Specific features adopted by Bristol include:
• Ensuring appropriate attention, priority and consistency of practice through appointment of an academic Director of Partnerships and Alliances, reporting into University Senior Management and with close and regular engagement with Faculties.
• Developing a framework of tools, resources, systems and processes that properly incentivise, enable and support staff in developing and managing partnerships across the full spectrum of engagement.
• Establishing a partnerships board, with representation from all Faculties and support functions, in order to gain buy in, establish communication channels, and ensure appropriate alignment and teamwork towards strategic goals.
• Advocating close collaboration, co-design of activities and co-creation, mutual respect and benefits; a holistic approach from the outset.
• Single points of contact for each relationship – established in each organisation – each chosen to represent and coordinate across the entirety of the organisation.
Features that are key to the very best and highest performing relationships include:
- Willingness to listen and understand each other.
- Good communication, both across and within organisations, and at all levels; important in influencing mindsets, motivating, facilitating and interpreting as required.
- Taking the long view and also noting that universities are increasingly looking for quick wins and a quick return on investment.
- Incentives to engage. For academia this means recognition of business collaboration as part of academic endeavours.
- Openness and trust.

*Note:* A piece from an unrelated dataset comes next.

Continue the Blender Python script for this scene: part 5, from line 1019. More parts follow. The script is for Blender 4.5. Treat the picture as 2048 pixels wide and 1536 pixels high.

Willingness to share and to have frank open dialogue.
- Commitment to partnership that is truly mutually collaborative; never a buyer-supplier relationship.
- Cross-institutional teams that co-create wherever the opportunity arises.
- A holistic view that cuts across all disciplines and functions.
Results and Impact to date
- Processes and systems have been established that support an institutional wide consistent approach that addresses the fundamental issues in university-business relationships.
- Our approach has been widely welcomed by our partners, rapidly establishing an environment of openness and trust, and give-and-take.
- We support each other to deliver to each other’s goals and benefit more indirectly, measuring benefits across the entire relationship.
- The scope of our relationships have become much broader – covering all of skills, recruitment, undergraduates, facilities, research, collaboration, consultancy and services.
Conclusions and learning points
• Healthy and sustainable university-business relationships take time and commitment to establish, and usually involve culture change in both organisations.
• Demonstrable commitment is needed at the highest levels in both organisations, along with appropriate communications and incentives.
• Relationship managers within each organisation are essential to build a common understanding and ‘team’.
• Successful partnerships are always of the willing and develop at a pace that is appropriate – they can never be forced.
• All relationships are different. The key to success is open communication and co-creation/co-design of joint activity.
• Understanding each other’s needs and drivers is crucial.
• Trust is crucial – and takes time to build
• Partners must each continue to enhance the relationship, and learn together.